* What you have to do *
Your task is to retype each line of the data below exactly.
>> BEGIN
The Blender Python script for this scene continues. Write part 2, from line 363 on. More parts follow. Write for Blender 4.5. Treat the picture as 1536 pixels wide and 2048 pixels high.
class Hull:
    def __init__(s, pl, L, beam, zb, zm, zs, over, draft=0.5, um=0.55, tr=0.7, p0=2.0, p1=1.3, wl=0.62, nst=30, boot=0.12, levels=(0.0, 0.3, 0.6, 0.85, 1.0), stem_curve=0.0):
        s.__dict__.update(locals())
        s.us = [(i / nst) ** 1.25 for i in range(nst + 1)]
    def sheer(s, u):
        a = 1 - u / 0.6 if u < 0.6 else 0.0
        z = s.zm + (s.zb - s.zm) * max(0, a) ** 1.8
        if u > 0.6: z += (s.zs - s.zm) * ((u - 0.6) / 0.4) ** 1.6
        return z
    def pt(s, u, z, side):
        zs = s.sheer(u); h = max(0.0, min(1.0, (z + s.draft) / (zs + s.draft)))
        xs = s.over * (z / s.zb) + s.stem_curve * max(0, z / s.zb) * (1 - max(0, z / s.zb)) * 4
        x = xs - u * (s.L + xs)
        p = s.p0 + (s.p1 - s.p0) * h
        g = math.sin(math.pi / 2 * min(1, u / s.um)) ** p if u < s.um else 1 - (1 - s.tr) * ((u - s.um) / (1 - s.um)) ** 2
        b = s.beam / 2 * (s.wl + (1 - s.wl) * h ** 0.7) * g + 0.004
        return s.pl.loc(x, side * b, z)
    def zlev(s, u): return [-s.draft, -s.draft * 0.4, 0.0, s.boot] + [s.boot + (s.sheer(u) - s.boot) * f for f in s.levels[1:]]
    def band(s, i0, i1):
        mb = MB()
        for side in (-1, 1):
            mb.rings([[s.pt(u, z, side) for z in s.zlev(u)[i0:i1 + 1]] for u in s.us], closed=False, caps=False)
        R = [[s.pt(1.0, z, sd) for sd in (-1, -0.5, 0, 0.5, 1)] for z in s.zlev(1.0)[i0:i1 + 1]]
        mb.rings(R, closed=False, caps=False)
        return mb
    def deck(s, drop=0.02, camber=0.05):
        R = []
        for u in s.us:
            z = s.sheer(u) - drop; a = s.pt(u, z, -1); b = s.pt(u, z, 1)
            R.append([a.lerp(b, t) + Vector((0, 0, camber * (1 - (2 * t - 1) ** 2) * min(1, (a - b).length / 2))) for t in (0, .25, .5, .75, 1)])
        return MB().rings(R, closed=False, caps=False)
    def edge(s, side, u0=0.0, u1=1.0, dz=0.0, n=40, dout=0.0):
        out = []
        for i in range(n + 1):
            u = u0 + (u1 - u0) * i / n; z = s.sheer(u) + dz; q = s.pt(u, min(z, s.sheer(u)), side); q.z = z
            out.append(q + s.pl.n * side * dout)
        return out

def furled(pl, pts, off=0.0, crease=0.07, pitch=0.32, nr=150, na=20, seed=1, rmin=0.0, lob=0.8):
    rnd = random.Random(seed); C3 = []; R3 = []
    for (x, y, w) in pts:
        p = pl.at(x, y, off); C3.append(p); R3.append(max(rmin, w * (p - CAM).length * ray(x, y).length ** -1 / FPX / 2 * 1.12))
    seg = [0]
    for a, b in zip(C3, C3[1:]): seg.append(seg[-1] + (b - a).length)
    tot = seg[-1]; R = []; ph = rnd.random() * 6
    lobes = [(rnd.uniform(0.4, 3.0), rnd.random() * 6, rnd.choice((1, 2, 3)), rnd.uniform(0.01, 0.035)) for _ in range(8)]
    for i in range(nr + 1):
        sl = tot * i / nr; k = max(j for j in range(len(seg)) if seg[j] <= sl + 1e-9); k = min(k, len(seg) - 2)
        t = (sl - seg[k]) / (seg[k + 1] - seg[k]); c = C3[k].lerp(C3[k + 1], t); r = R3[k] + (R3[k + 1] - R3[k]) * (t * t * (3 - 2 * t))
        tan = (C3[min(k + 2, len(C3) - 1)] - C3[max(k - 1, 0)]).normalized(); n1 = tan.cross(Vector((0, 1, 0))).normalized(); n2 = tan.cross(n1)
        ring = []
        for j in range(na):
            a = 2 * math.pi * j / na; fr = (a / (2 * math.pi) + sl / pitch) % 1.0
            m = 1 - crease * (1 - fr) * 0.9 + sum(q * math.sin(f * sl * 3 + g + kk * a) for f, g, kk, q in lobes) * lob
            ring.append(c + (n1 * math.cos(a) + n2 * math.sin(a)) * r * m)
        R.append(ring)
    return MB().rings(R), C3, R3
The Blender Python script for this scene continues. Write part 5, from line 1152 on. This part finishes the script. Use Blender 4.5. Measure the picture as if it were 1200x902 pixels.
>> END
* Written response *
The Blender Python script for this scene continues. Write part 2, from line 363 on. More parts follow. Write for Blender 4.5. Treat the picture as 1536 pixels wide and 2048 pixels high.
class Hull:
    def __init__(s, pl, L, beam, zb, zm, zs, over, draft=0.5, um=0.55, tr=0.7, p0=2.0, p1=1.3, wl=0.62, nst=30, boot=0.12, levels=(0.0, 0.3, 0.6, 0.85, 1.0), stem_curve=0.0):
        s.__dict__.update(locals())
        s.us = [(i / nst) ** 1.25 for i in range(nst + 1)]
    def sheer(s, u):
        a = 1 - u / 0.6 if u < 0.6 else 0.0
        z = s.zm + (s.zb - s.zm) * max(0, a) ** 1.8
        if u > 0.6: z += (s.zs - s.zm) * ((u - 0.6) / 0.4) ** 1.6
        return z
    def pt(s, u, z, side):
        zs = s.sheer(u); h = max(0.0, min(1.0, (z + s.draft) / (zs + s.draft)))
        xs = s.over * (z / s.zb) + s.stem_curve * max(0, z / s.zb) * (1 - max(0, z / s.zb)) * 4
        x = xs - u * (s.L + xs)
        p = s.p0 + (s.p1 - s.p0) * h
        g = math.sin(math.pi / 2 * min(1, u / s.um)) ** p if u < s.um else 1 - (1 - s.tr) * ((u - s.um) / (1 - s.um)) ** 2
        b = s.beam / 2 * (s.wl + (1 - s.wl) * h ** 0.7) * g + 0.004
        return s.pl.loc(x, side * b, z)
    def zlev(s, u): return [-s.draft, -s.draft * 0.4, 0.0, s.boot] + [s.boot + (s.sheer(u) - s.boot) * f for f in s.levels[1:]]
    def band(s, i0, i1):
        mb = MB()
        for side in (-1, 1):
            mb.rings([[s.pt(u, z, side) for z in s.zlev(u)[i0:i1 + 1]] for u in s.us], closed=False, caps=False)
        R = [[s.pt(1.0, z, sd) for sd in (-1, -0.5, 0, 0.5, 1)] for z in s.zlev(1.0)[i0:i1 + 1]]
        mb.rings(R, closed=False, caps=False)
        return mb
    def deck(s, drop=0.02, camber=0.05):
        R = []
        for u in s.us:
            z = s.sheer(u) - drop; a = s.pt(u, z, -1); b = s.pt(u, z, 1)
            R.append([a.lerp(b, t) + Vector((0, 0, camber * (1 - (2 * t - 1) ** 2) * min(1, (a - b).length / 2))) for t in (0, .25, .5, .75, 1)])
        return MB().rings(R, closed=False, caps=False)
    def edge(s, side, u0=0.0, u1=1.0, dz=0.0, n=40, dout=0.0):
        out = []
        for i in range(n + 1):
            u = u0 + (u1 - u0) * i / n; z = s.sheer(u) + dz; q = s.pt(u, min(z, s.sheer(u)), side); q.z = z
            out.append(q + s.pl.n * side * dout)
        return out

def furled(pl, pts, off=0.0, crease=0.07, pitch=0.32, nr=150, na=20, seed=1, rmin=0.0, lob=0.8):
    rnd = random.Random(seed); C3 = []; R3 = []
    for (x, y, w) in pts:
        p = pl.at(x, y, off); C3.append(p); R3.append(max(rmin, w * (p - CAM).length * ray(x, y).length ** -1 / FPX / 2 * 1.12))
    seg = [0]
    for a, b in zip(C3, C3[1:]): seg.append(seg[-1] + (b - a).length)
    tot = seg[-1]; R = []; ph = rnd.random() * 6
    lobes = [(rnd.uniform(0.4, 3.0), rnd.random() * 6, rnd.choice((1, 2, 3)), rnd.uniform(0.01, 0.035)) for _ in range(8)]
    for i in range(nr + 1):
        sl = tot * i / nr; k = max(j for j in range(len(seg)) if seg[j] <= sl + 1e-9); k = min(k, len(seg) - 2)
        t = (sl - seg[k]) / (seg[k + 1] - seg[k]); c = C3[k].lerp(C3[k + 1], t); r = R3[k] + (R3[k + 1] - R3[k]) * (t * t * (3 - 2 * t))
        tan = (C3[min(k + 2, len(C3) - 1)] - C3[max(k - 1, 0)]).normalized(); n1 = tan.cross(Vector((0, 1, 0))).normalized(); n2 = tan.cross(n1)
        ring = []
        for j in range(na):
            a = 2 * math.pi * j / na; fr = (a / (2 * math.pi) + sl / pitch) % 1.0
            m = 1 - crease * (1 - fr) * 0.9 + sum(q * math.sin(f * sl * 3 + g + kk * a) for f, g, kk, q in lobes) * lob
            ring.append(c + (n1 * math.cos(a) + n2 * math.sin(a)) * r * m)
        R.append(ring)
    return MB().rings(R), C3, R3
The Blender Python script for this scene continues. Write part 5, from line 1152 on. This part finishes the script. Use Blender 4.5. Measure the picture as if it were 1200x902 pixels.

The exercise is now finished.